Harry Reid’s chief of staff blasts Obama over losses: ‘sometimes the messenger isn’t good’

It didn’t take long for Democrats to start pointing fingers over Tuesday’s loss of Senate control.

Sen. Harry Reid’s chief of staff, David Krone, said the responsibility lies squarely at the feet of President Barack Obama.

“The president’s approval rating is barely 40 percent,” Krone told The Washington Post. “What else more is there to say? … He wasn’t going to play well in North Carolina or Iowa or New Hampshire. I’m sorry. It doesn’t mean that the message was bad, but sometimes the messenger isn’t good.”

Krone blamed the president’s team for not coordinating better with Senate campaigns.

“I don’t think that the political team at the White House truly was up to speed and up to par doing what needed to get done,” he said.

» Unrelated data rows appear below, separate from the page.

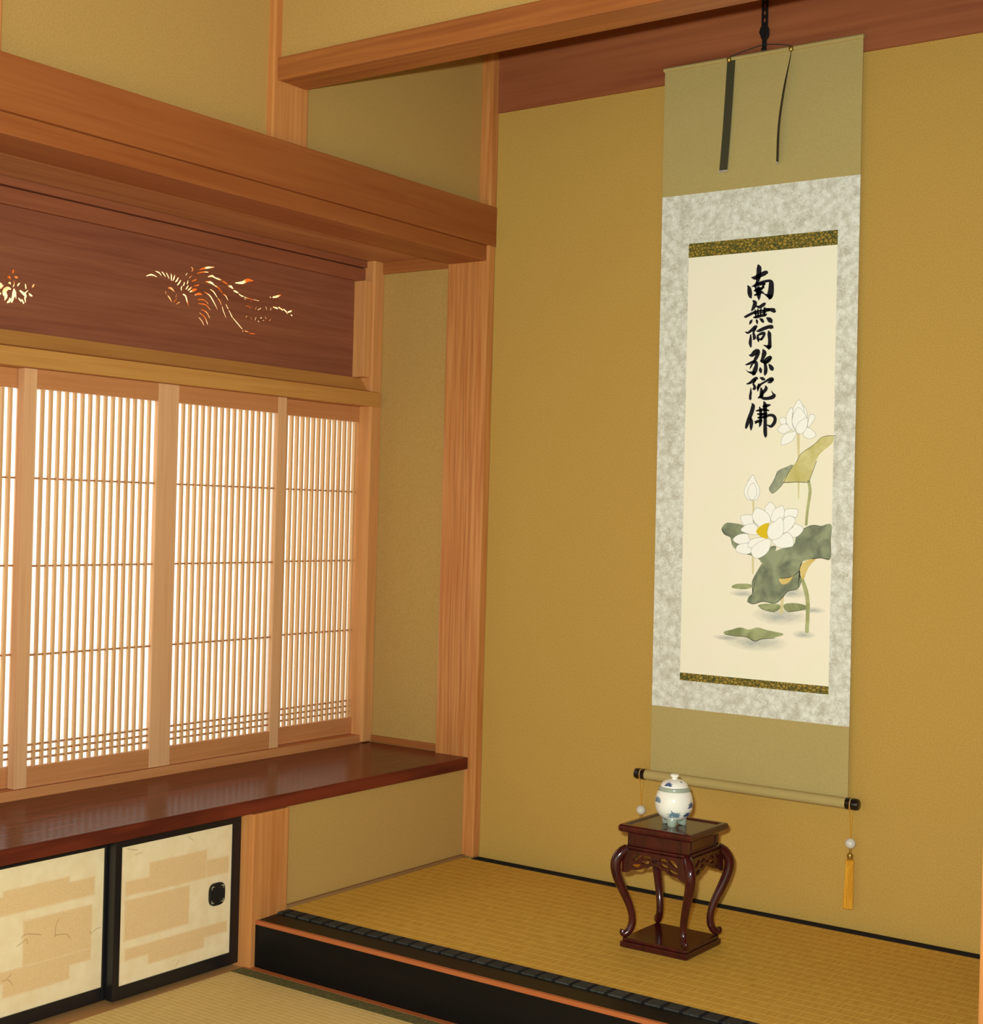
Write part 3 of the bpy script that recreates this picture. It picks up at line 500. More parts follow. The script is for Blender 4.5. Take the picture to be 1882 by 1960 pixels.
HOLES=[[(-8801,15504,16.8),(-8628,15564,39.3),(-8451,15533,16.8)],[(-8500,15669,16.8),(-8381,15650,36.5),(-8304,15589,22.4)],[(-8293,15686,22.4),(-8232,15645,42.1),(-8161,15575,22.4)],[(-8144,15681,22.4),(-8091,15620,39.3),(-8040,15547,22.4)],[(-7978,15671,33.7),(-7966,15592,53.3),(-7967,15512,28.1)],[(-7857,15654,33.7),(-7878,15582,47.7),(-7918,15512,22.4)],[(-7734,15615,33.7),(-7768,15552,47.7),(-7827,15493,22.4)],[(-7646,15558,33.7),(-7699,15482,44.9),(-7763,15419,22.4)],[(-7517,15531,28.1),(-7530,15475,44.9),(-7559,15432,22.4)],[(-7395,15583,28.1),(-7409,15534,39.3),(-7429,15497,22.4)],[(-7376,15470,22.4),(-7420,15405,39.3),(-7464,15353,22.4)],[(-7251,15452,22.4),(-7311,15397,42.1),(-7393,15333,22.4)],[(-7084,15403,33.7),(-7186,15375,72.9),(-7323,15303,22.4)],[(-6901,15297,33.7),(-7012,15299,67.3),(-7150,15245,22.4)],[(-7598,15415,28.1),(-7624,15354,44.9),(-7613,15297,22.4)],[(-8070,15303,22.4),(-7965,15306,61.7),(-7857,15245,28.1)],[(-8078,15107,22.4),(-8001,15049,50.5),(-7938,14966,22.4)],[(-8157,15199,28.1),(-8125,15147,28.1)],[(-7780,15194,16.8),(-7792,15100,25.3)],[(-7760,15074,19.6),(-7863,14964,25.3)],[(-7666,14990,22.4),(-7776,14925,22.4)],[(-7551,15209,33.7),(-7467,15179,50.5),(-7417,15069,50.5),(-7354,14938,22.4)],[(-7285,15959,22.4),(-7237,15908,39.3),(-7275,15851,22.4)],[(-7427,15787,19.6),(-7477,15717,22.4)],[(-7262,15742,19.6),(-7352,15668,22.4)],[(-7112,15659,39.3),(-7256,15591,22.4)],[(-7014,15532,33.7),(-7174,15479,22.4)],[(-6485,16080,16.8),(-6754,16023,56.1),(-7003,15939,22.4)],[(-6686,15916,16.8),(-6876,15892,30.9),(-7093,15825,19.6)],[(-6698,15789,22.4),(-6556,15836,56.1),(-6442,15803,39.3)],[(-6410,15796,39.3),(-6296,15784,42.1),(-6205,15773,28.1)],[(-6172,15747,33.7),(-6067,15726,47.7),(-5987,15699,28.1)],[(-5959,15651,33.7),(-5851,15649,72.9),(-5773,15605,28.1)],[(-5748,15551,33.7),(-5665,15538,50.5),(-5578,15519,28.1)],[(-5550,15491,28.1),(-5462,15455,36.5),(-5378,15450,25.3)],[(-5347,15437,22.4),(-5090,15415,19.6),(-4782,15408,14.0)],[(-5333,15400,25.3),(-5298,15376,25.3)],[(-5102,15377,28.1),(-5081,15346,25.3)],[(-6788,15651,22.4),(-6581,15653,61.7),(-6467,15603,33.7)],[(-6435,15591,33.7),(-6288,15540,42.1),(-6170,15438,28.1)],[(-6137,15411,33.7),(-6038,15372,39.3),(-5952,15269,22.4)],[(-6606,15472,22.4),(-6476,15419,42.1),(-6350,15294,25.3)],[(-6316,15268,30.9),(-6243,15202,39.3),(-6191,15109,22.4)],[(-6157,15070,28.1),(-6121,14980,33.7),(-6006,14791,19.6)],[(-6819,15372,22.4),(-6633,15315,39.3),(-6500,15191,42.1),(-6325,14973,19.6)],[(-7037,15143,19.6),(-6818,15161,30.9),(-6672,15086,28.1)],[(-7002,15043,19.6),(-6750,15040,33.7),(-6587,14932,25.3)],[(-6903,14903,19.6),(-6711,14845,39.3),(-6604,14717,25.3)],[(-6962,14802,19.6),(-6769,14709,39.3),(-6668,14533,25.3)],[(-6979,14671,19.6),(-6876,14602,33.7),(-6800,14501,22.4)],[(-6020,15148,25.3),(-5944,15045,33.7)],[(-5909,15002,25.3),(-5778,14836,39.3)],[(-5751,14816,25.3),(-5567,14684,33.7),(-5395,14560,25.3)],[(-5367,14524,28.1),(-5372,14482,25.3)],[(-5300,14522,22.4),(-5157,14505,28.1)],[(-5105,14472,25.3),(-4902,14486,19.6)],[(-5700,15771,22.4),(-5442,15815,72.9),(-5237,15913,95.4),(-5024,15929,22.4)],[(-4250,15577,39.3),(-4076,15626,61.7),(-3926,15688,19.6)],[(-4365,15569,25.3),(-4323,15560,25.3)],[(-5292,15207,14.0),(-5133,15203,16.8)],[(-5131,15150,22.4),(-5082,15205,22.4)],[(-4910,15154,22.4),(-4885,15221,22.4)],[(-4814,15156,19.6),(-4699,15220,19.6)],[(-4518,15283,22.4),(-4470,15203,22.4)],[(-4330,15203,22.4),(-4309,15273,22.4)],[(-4222,15309,39.3),(-4052,15293,44.9)],[(-4004,15330,44.9),(-3849,15275,44.9)],[(-3814,15299,39.3),(-3694,15244,44.9),(-3649,15195,28.1)],[(-3622,15244,44.9),(-3491,15295,44.9)],[(-3504,15178,36.5),(-3460,15164,33.7)],[(-5267,14895,22.4),(-5228,14934,22.4)],[(-5078,14918,22.4),(-5048,14849,22.4)],[(-4919,14860,22.4),(-4881,14942,22.4)],[(-4802,14854,22.4),(-4760,14830,22.4)],[(-4713,14939,22.4),(-4662,14960,22.4)],[(-4611,14897,22.4),(-4569,14883,22.4)],[(-4524,14987,22.4),(-4474,14939,22.4)],[(-4368,14912,22.4),(-4314,14948,22.4)],[(-12758,15057,43.4),(-12775,15005,52.0)],[(-12909,14871,26.0),(-12862,14887,52.0),(-12843,14853,43.4)],[(-12714,14909,43.4),(-12655,14908,52.0)],[(-12890,14735,17.3),(-12847,14754,60.7),(-12832,14731,34.7)],[(-12755,14841,13.0),(-12728,14777,26.0),(-12737,14714,34.7),(-12761,14677,26.0)],[(-12589,14778,34.7),(-12634,14722,43.4)],[(-12419,14771,43.4),(-12405,14692,43.4)],[(-12181,14805,34.7),(-12207,14770,52.0),(-12239,14734,13.0)],[(-12337,14652,13.0),(-12416,14582,39.0)],[(-12324,14585,13.0),(-12282,14553,60.7),(-12229,14536,34.7)],[(-12828,14615,43.4),(-12901,14623,78.1),(-12978,14557,112.8),(-12983,14483,121.4),(-12945,14438,104.1),(-12971,14343,34.7)],[(-12730,14610,60.7),(-12720,14531,121.4),(-12750,14453,78.1),(-12769,14370,69.4),(-12789,14312,34.7)],[(-12678,14481,43.4),(-12672,14420,26.0)],[(-12843,14409,26.0),(-12834,14355,78.1),(-12905,14290,34.7)],[(-12565,14608,43.4),(-12490,14569,69.4),(-12414,14523,78.1),(-12413,14480,52.0)],[(-12427,14459,52.0),(-12406,14368,30.4)],[(-12596,14430,34.7),(-12543,14381,52.0)],[(-12507,14405,43.4),(-12460,14342,52.0)],[(-13117,14648,138.8),(-13075,14657,130.1),(-13039,14659,52.0)],[(-13112,14471,69.4),(-13094,14473,52.0)]]
R1=[(-1.1649,-0.9928,0.1113,0.1767),(-1.2316,-1.0493,0.1143,0.1458),(-0.992,-0.9221,0.1116,0.1508),(-1.2321,-1.0437,0.0159,0.1044),(-1.2285,-0.9227,-0.0273,-0.0018),(-1.1619,-0.9941,-0.0495,-0.0183)]
R2=[(-1.5284,-1.3626,0.1267,0.1782),(-1.6302,-1.2949,0.1267,0.1661),(-1.4764,-1.3004,0.0124,0.1071),(-1.6255,-1.3005,-0.012,0.013),(-1.5229,-1.3563,-0.0413,-0.0058)]
F1=[[(-12299,2185,9),(-11997,2105,9)],[(-12069,2014,9),(-11862,2038,9)],[(-10514,2157,9),(-10368,2057,9)],[(-10812,-738,9),(-10697,-614,9)]]
F2=[[(-13870,951,9),(-13950,786,9),(-13960,578,9)],[(-13961,606,9),(-13686,574,9),(-13561,448,9)],[(-14814,736,9),(-14668,786,9),(-14318,697,9)],[(-14922,582,9),(-14746,652,9),(-14681,679,9),(-14655,577,9)],[(-13053,510,9),(-13015,444,9),(-12892,504,9),(-12766,520,9)],[(-15128,-24,9),(-15034,48,9)],[(-15254,-48,9),(-15095,-59,9),(-14994,-193,9)]]

t = thing('carved_transom', 'dark cedar transom panel pierced with a long-tailed bird and a flower', 'panel', (-0.42, -0.85, 1.345))
hl = [[(a*1e-4, c*1e-4) for a, c in outline(h, 3, 4)] for h in HOLES]
bm = plate([(-1.655, 1.345), (-0.040, 1.345), (-0.040, 1.665), (-1.655, 1.665)], hl, 0.0016, lambda a, c, d: (-0.415-d, a, c))
obj('pierced_board', bm, M['wood_dark_y'], t)
obj('backing_paper', boxes((-0.4195, -0.4188, -1.655, -0.040, 1.366, 1.652)), M['transom_paper'], t)

# ------------------------------------------------------------------ cupboard doors
def cupboard_door(y0, y1, xf, rects, fib, label, handle):
    z0, z1 = -0.108, 0.240
    t = thing('cupboard_door', label, 'sliding door', (xf-0.011, (y0+y1)/2, z0), group='low sliding cupboard doors')
    xb = xf-0.022
    sl, sr, tb, bb = 0.0185, 0.027, 0.016, 0.029
    for a, c in ((y0, y0+sl), (y1-sr, y1)):
        obj('stile', boxes((xb, xf, a, c, z0, z1)), M['frame_black'], t, bevel=0.0015)
    obj('top_rail', boxes((xb, xf, y0+sl, y1-sr, z1-tb, z1)), M['frame_black'], t, bevel=0.001)
    obj('bottom_rail', boxes((xb, xf, y0+sl, y1-sr, z0, z0+bb)), M['frame_black'], t, bevel=0.001)
    pz = (xf-0.008, (y0+y1)/2, z0)
    pap = obj('paper_panel', boxes((xb+0.004, xf-0.003, y0+sl-0.002, y1-sr+0.002, z0+bb-0.002, z1-tb+0.002)), door_paper('door_paper', rects, pz), t, origin=pz)
    if fib:
        for s in fib:
            bm = BM(); ribbon(bm, s, lambda a, c: (xf-0.0027, a*1e-4, c*1e-4), 4); obj('bark_fibre', bm, M['fibre'], pap)
    if handle:
        hy, hz = handle
        bm = BM(); pts = []
        for k in range(40):
            a = 2*math.pi*k/40; c, s = math.cos(a), math.sin(a); e = 0.62
            pts.append((hy+0.0245*abs(c)**e*(1 if c >= 0 else -1), hz+0.0265*abs(s)**e*(1 if s >= 0 else -1)))
        prism(bm, pts, 0, xf-0.004, xf+0.002)
        hd = obj('recessed_pull', bm, M['handle'], t, bevel=0.0012)
        bm = BM(); prism(bm, [(hy+0.0135*math.cos(k*math.pi/14), hz+0.0145*math.sin(k*math.pi/14)) for k in range(28)], 0, xf+0.0005, xf+0.0023)
        obj('pull_cup', bm, M['handle_pit'], hd)
        for sy in (-1, 1):
            for sz in (-1, 1):
                bm = BM(); cy, cz = hy+sy*0.0160, hz+sz*0.0172
                ribbon(bm, [(cy-0.005*sy, cz+0.0012*sz, 0.0016), (cy+0.0015*sy, cz+0.0014*sz, 0.0034), (cy+0.0022*sy, cz-0.005*sz, 0.0016)], lambda a, c: (xf+0.00245, a, c), 4)
                obj('pull_ornament', bm, M['handle_mark'], hd)
cupboard_door(-1.2635, -0.8865, -0.020, R1, F1, 'low cupboard door nearer the alcove with black frame and round dark pull', (-0.960, 0.068))
cupboard_door(-1.70, -1.2440, -0.0455, R2, F2, 'low cupboard door at the left edge with fibres in its patterned paper', None)

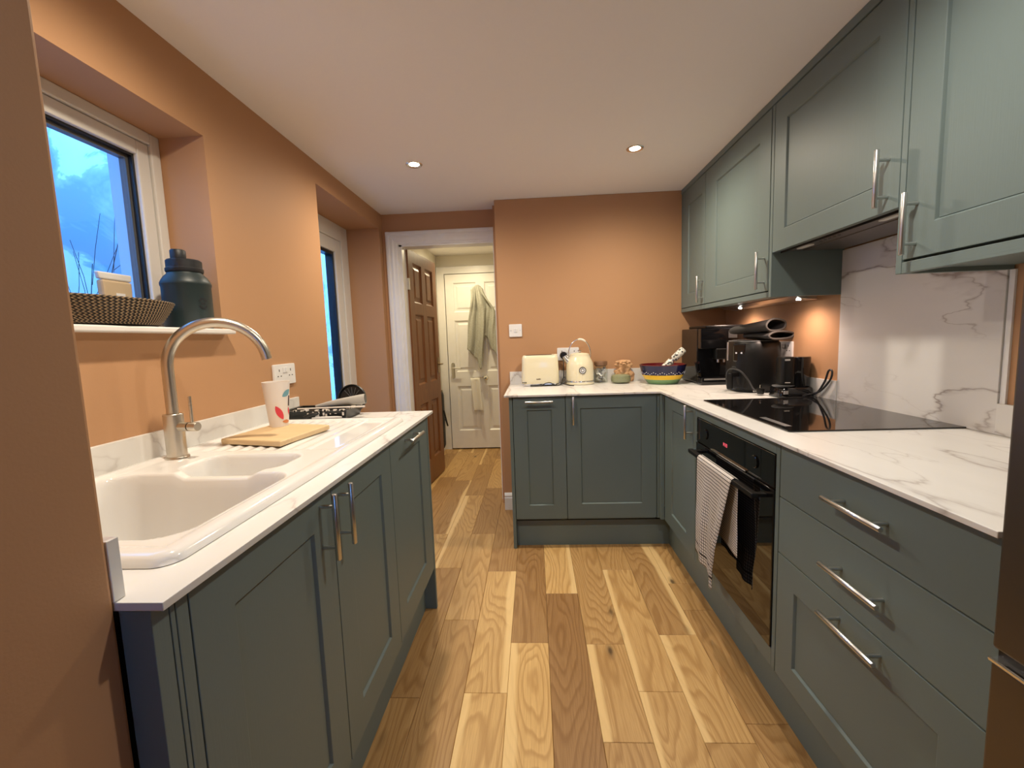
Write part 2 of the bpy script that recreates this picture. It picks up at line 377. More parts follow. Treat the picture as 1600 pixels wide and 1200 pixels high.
# left outer wall with window recess and back-door recess (solid pieces round the holes)
xo = XL-WT
m = MB()  # unseen window, added to let blue light onto the near end panel
m.box(xo, XL, YB, R1[0], 0, ZC).box(xo, XL, R1[0], R1[1], 0, R1[2]).box(xo, XL, R1[0], R1[1], R1[3], ZC)
m.box(xo, XL, R1[1], R2[0], 0, ZC).box(xo, XL, R2[0], R2[1], R2[3], ZC).box(xo, XL, R2[1], YD+.1, 0, ZC)
struct(m.build('wall_left', 'wall_paint'), 'terracotta orange wall with window and back door')
struct(MB().box(XL, XNIB, YB, YNIB, 0, ZC).build('wall_nib', 'wall_paint', bevel=.006, seg=3), 'near orange wall corner left of sink')
struct(MB().box(XRET, XRW+.12, YW, YW+.12, 0, ZC).build('wall_far', 'wall_paint', bevel=.004), 'orange wall behind toaster and kettle')
struct(MB().box(XRW, XRW+.12, YB, YW+.12, 0, ZC).build('wall_right', 'wall_paint'), 'orange wall behind cooker side')
DX0, DX1, DZ = -.965, -.262, 1.925
m = MB().box(XL, DX0, YD, YD+.10, 0, ZC).box(DX0, DX1, YD, YD+.10, DZ, ZC).box(DX1, XRET+.12, YW+.119, YD+.10, 0, ZC)
struct(m.build('wall_doorway', 'wall_paint'), 'orange strip of wall around hall doorway')
m = MB().box(XNIB-.6, .05, YB-.1, YB, 0, ZC).box(.65, XRW+.12, YB-.1, YB, 0, ZC).box(.05, .65, YB-.1, YB, 0, 1.05).box(.05, .65, YB-.1, YB, 1.85, ZC)
struct(m.build('wall_back', 'wall_paint'), 'wall behind the viewer with an added window')
m = MB()  # unseen window, added to let blue light onto the near end panel
for a, b, c_, d in ((.05, .11, 1.05, 1.85), (.59, .65, 1.05, 1.85), (.11, .59, 1.05, 1.11), (.11, .59, 1.79, 1.85)): m.box(a, b, YB-.08, YB-.02, c_, d)
w3 = struct(m.build('added_window', 'pvc_white'), 'unseen white window added behind the viewer for blue light')
MB().box(.11, .59, YB-.055, YB-.05, 1.11, 1.79).build('pane', 'clear_glass', w3)
# hall shell
struct(MB().box(HX0-.1, HX0, YD+.1, HY1+.1, 0, ZC).build('wall_hall_left', 'hall_paint'), 'cream hall side wall')
struct(MB().box(HX1, HX1+.1, YD+.1, HY1+.1, 0, ZC).build('wall_hall_right', 'hall_paint'), 'cream hall wall out of sight')
struct(MB().box(HX0-.1, HX1+.1, HY1, HY1+.1, 0, ZC).build('wall_hall_far', 'hall_paint'), 'cream wall at the end of the hall')
struct(MB().box(HX0, DX0, YD+.1, YD+.105, 0, ZC).box(XRET+.12, HX1, YD+.1, YD+.105, 0, ZC).build('wall_hall_near', 'hall_paint'), 'hall side of doorway wall')
# architrave and door lining
A0, A1 = -1.052, -.240
def archi(pts0, z0, z1, vertical, sgn): pass
prof = [(0, 0), (0, .024), (.010, .028), (.022, .028), (.030, .020), (.046, .022), (.058, .018), (.074, .016), (.084, .010), (.090, .010), (.090, 0)]
tr = MB()
zt = 2.012
tr.prism(prof, 0, zt-.0, lambda a, b, c: (A0+a, YD-b, c))
ta = struct(tr.build('trim_1', 'trim_gloss'), 'white moulded architrave round hall doorway')
MB().prism(prof, A0+.004, A1, lambda a, b, c: (c, YD-b-.0005, zt-a)).build('head_moulding', 'trim_gloss', ta)
MB().prism([(0, 0), (0, .016), (.010, .020), (.024, .016), (.030, .010), (.030, 0)], 0, zt-.088, lambda a, b, c: (A1-.030+a, YD-b, c)).build('side_moulding', 'trim_gloss', ta)
m = MB().box(DX0-.0, DX0+.022, YD-.002, YD+.102, 0, DZ).box(DX1-.012, DX1+.004, YD-.002, YD+.102, 0, DZ).box(DX0, DX1, YD-.002, YD+.102, DZ-.016, DZ)
struct(m.build('trim_2', 'trim_gloss'), 'white door lining inside hall doorway')
bb = [(0, 0), (.016, 0), (.016, .085), (.012, .095), (.015, .102), (.010, .112), (.005, .120), (0, .122)]
struct(MB().prism(bb, XRET, -.152, lambda a, b, c: (c, YW-a, b)).build('baseboard_far', 'trim_gloss'), 'short white skirting beside end panel')
struct(MB().prism(bb, YD+.106, HY1, lambda a, b, c: (HX0+a, c, b)).build('baseboard_hall', 'trim_gloss'), 'white hall skirting')

# window 1
def frame(x0, x1, y0, y1, z0, z1, w, name, mat, parent=None, bev=.004):
    m = MB().box(x0, x1, y0, y0+w, z0, z1).box(x0, x1, y1-w, y1, z0, z1).box(x0, x1, y0+w, y1-w, z0, z0+w).box(x0, x1, y0+w, y1-w, z1-w, z1)
    return m.build(name, mat, parent, bevel=bev)
w1 = struct(frame(-1.315, -1.235, R1[0], R1[1], 1.278, R1[3], .036, 'window_1', 'pvc_white'), 'white upvc window over the sink')
sash = frame(-1.310, -1.243, R1[0]+.038, R1[1]-.038, 1.316, R1[3]-.038, .044, 'sash', 'pvc_white', w1)
frame(-1.300, -1.256, R1[0]+.079, R1[1]-.079, 1.357, R1[3]-.079, .010, 'gasket', 'gasket', w1, 0)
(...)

An anonymous senior White House official, however, told The Post that the problem was not on the president’s end, but on Krone’s, whom the White House suspected of leaking “unflattering details” about the president to the press.

“David was complicating things significantly in our ability to work with the Senate,” the official said.

Sen. Harry Reid
Soon-to-be former Senate Majority Leader Sen. Harry Reid

But other Democrats agree that the president was no help to their attempts to hold on to the Senate, pointing to Obama’s Oct. 2 speech in Chicago in which he tied his policies to local elections in just the way that most candidates had been trying to avoid.

“I am not on the ballot this fall,” Obama said. “But make no mistake — these policies are on the ballot, every single one of them.”

“It took about 12 seconds for every reporter, every race, half of the Obama world to say that was probably not the right thing to say,” a senior Democrat official told The Post about that remark.

“It is amazing that it was in the speech,” the official said. “It wasn’t ad-libbed.”

Krone added Obamacare to the list of issues that weighed down Democrat Senate candidates.

“No member of the Democratic caucus screwed up the rollout of that health care Web site,” Krone told The Post, “yet they paid the price — every one of them.”